I started with two quotes from American presidents, one good and one disastrous. If the Americans are unwilling to lead on the world stage, then that has to be Canada's role and we cannot lead on the world stage unless we take action at home.
If nothing else comes from this emergency debate, I hope for two things.
The first is that those following this debate at home will recognize that we have to talk about the problem more, with our neighbours and with our communities. We have to recognize the scope and importance and urgency of this problem if our political leaders are going to act, because at the end of the day, from what I have seen in the House, people will follow as citizens demand it, and we need citizens to demand it. We need citizens to ask for greater leadership from those in the House of Commons.
The second takeaway is those of us on this side of the House see a failure of leadership from the Conservative Party on this issue, but it is not all Conservatives. Mark Cameron, Preston Manning, and I could list a number of Conservatives who believe in market principles and pricing carbon but the current Conservative leader does not believe in that evidence and not enough people on that side are standing up to say they believe in evidence and that they are going to stand with the evidence and they are going to stand with the scientists.

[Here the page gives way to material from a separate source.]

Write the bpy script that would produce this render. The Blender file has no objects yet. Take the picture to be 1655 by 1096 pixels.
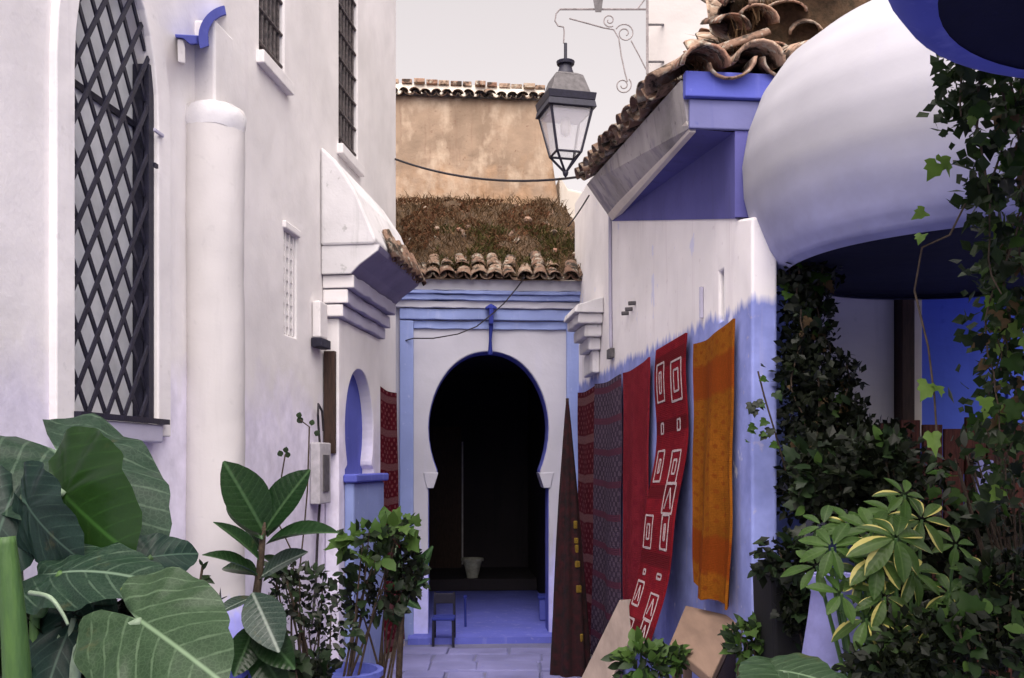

If we are going to see a failure of leadership on that side, then we need to double down on this side and say that doing the right thing is more important than doing what is politically expedient.
When thousands of scientists around the world are saying now is the time to act, here is the pathway for action, and if we do not act there will be dire consequences, then it is up to us to be the political leaders. It is up to us to educate Canadians about the scope of the problem, the importance of the problem, the urgency of the problem, the solutions to the problem and make sure we act far faster and much more immediately than we currently are.